Na zijn vertrek begon Harkema met de sloop van huize Terheijl. Het huis werd in gedeelten gesloopt. Het nog niet gesloopte deel werd alsnog verhuurd. Achtereenvolgens woonden de gezinnen Hendrik Veenstra en Willem Douwes Vossema er nog. De Vossema’s vertrokken op 23-02-1859 naar Marum en na hun vertrek werden de laatste resten van de havezathe gesloopt. In 1860 werd de koetsiers- hovenierswoning gesloopt. Hierna verkocht Harkema de bouwgrond plus aangrenzende landerijen aan Alje Bonthuis (1799) uit Nietap, die in 1860 op de plaats van de voormalige havezathe een grote nieuwe boerderij stichtte. De oude burchtgrachten werden gedeeltelijk intact gehouden.

Alje Bonthuis’ stiefzoon Roelof Jans de Boer, geboren te Nietap op 12-12-1830, zoon van Jan Hindriks de Boer (+ 1835) en Jantje Roelofs Koekoek, kwam op de boerderij. Zijn stiefvader Alje Bonthuis en zijn moeder Jantje Roelofs Koekoek kwamen bij hem inwonen. Toen Roelof Jans de Boer op 29-04-1869 trouwde met Geessien Verwerda, verliet hij huize Terheijl en zijn oudere broer Hindrik Jans de Boer, volgde hem op. Hij was reeds twee maal weduwnaar en de twee kinderen uit zijn 2e huwelijk, Trientje (1850) en Kornelis (1852), kwamen met hem mee.
Toen zoon Kornelis de Boer in 1876 trouwde met Hinderkien Feddes, kwam hij op de boerderij. Zij kregen elf kinderen. Kornelis de Boer, zijn vrouw en hun nog thuiswonende dochter Martha, verhuisden in 1912 naar hun nieuwgebouwde woning ‘Bella Vista’, staande naast huize Terheijl. Hun nog ongehuwd zoon Ferdinand Fedde en hun dochter Trientje bleven op huize Terheijl achter.
Trientje overleed te Terheijl op 21-06-1914 en Ferdinand vertrok 04-05-1921 naar Californië in Noord-Amerika.

Hierna kwam Egbert Brink getrouwd met Johanna Brants en hun 8 kinderen: Roelof (1908), Lammechien (1910), Alida (1911), Egberta Jantina (1915), Janna (1919), Egbert (1923), Johanna (1925) en Jantine (1926) naar huize Terheijl. Zij woonden er 33 jaar. Egbert Brink en zijn vrouw verhuisden op 28-10-1947 naar Nietap.
Hun zoon Roelof Brink, getrouwd met Lummugje Sol, kwam nu in huize Terheijl wonen. Zij kregen daar twee dochters: Hendrikje Johanna (1948) en Johanna Hendrikje (1950). Het gezin Roelof Brink verhuisde in 1965 naar Oostindië en kwam in 1966 terug naar Terheijl, naar de boerderij ‘Bella Vista’.

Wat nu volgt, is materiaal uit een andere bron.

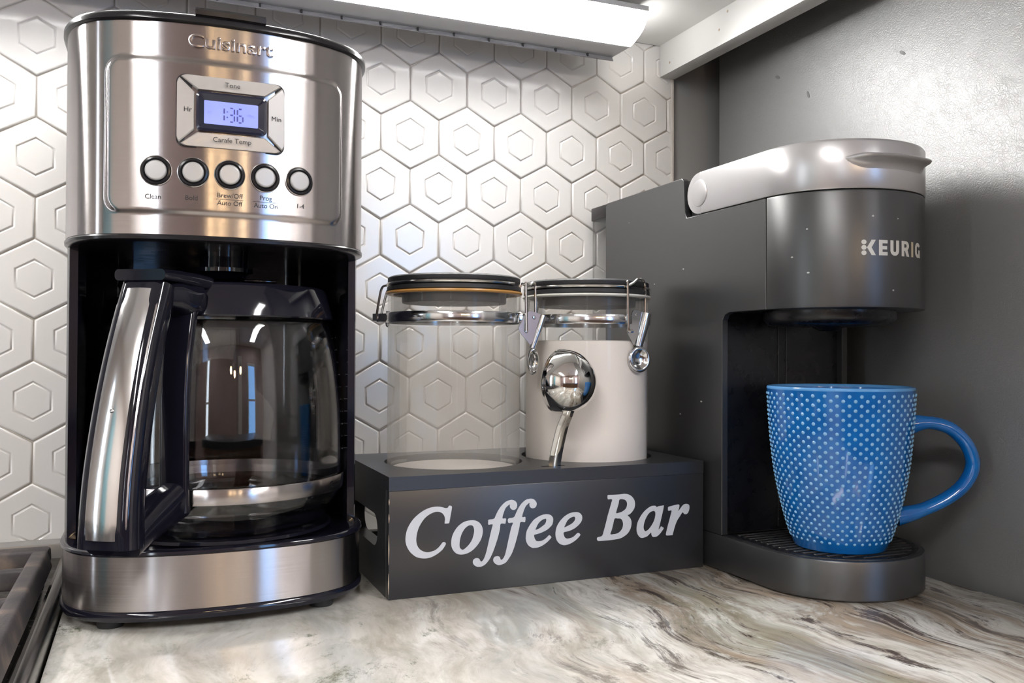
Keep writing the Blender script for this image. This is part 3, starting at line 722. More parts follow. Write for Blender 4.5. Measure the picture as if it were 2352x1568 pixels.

Na Roelof Brink betrok het nog jonge gezin Gerrit Hingstman, zijn vrouw Alie Land en hun dochter Froukje Jantina (1964) huize Terheijl. In 1966 werd in Terheijl dochter Jantina Dinie geboren.
Het gezin had in Terheijl weinig geluk. Als gevolg van hooibroei brandde het boerderijgedeelte in 1969 af. Het woonhuis bleef intact. Het boerderijgedeelte werd niet herbouwd. Het gezin Hingstman vertrok 01-05-1970 naar Tolbert.

Na Gerrit Hingstman kwam Albert Zijlstra (70 jaar oud) naar huize Terheijl. Vanaf 1931-1932 had Albert Zijlstra met zijn gezin ook al eens te Nietap aan de J.P.Santeeweg 73 gewoond. Hij verhuisde daarna naar Leek. Aldaar overleed zijn vrouw Atje Veenstra in 1965. Hij woonde vijf jaar in Terheijl en verhuisde op 3 januari 1975 naar Roden.

Vanaf 4 juni 1975 bewoonde Hindrik Hubers, samen met zijn vrouw Brechtje Steenbergen en hun drie kinderen, Hendrik (1960), Teunis Hendrik (1969) en Willemina Antje (1972) huize Terheijl. Zij vertrokken op 24-05-1976 naar Leek.

Vanaf 24-05-1976 bewonen Frank Wels, zijn vrouw Christina van der Wal en hun drie kinderen Willemina (1963), Frank (1965) en Andries (1966) huize Terheijl.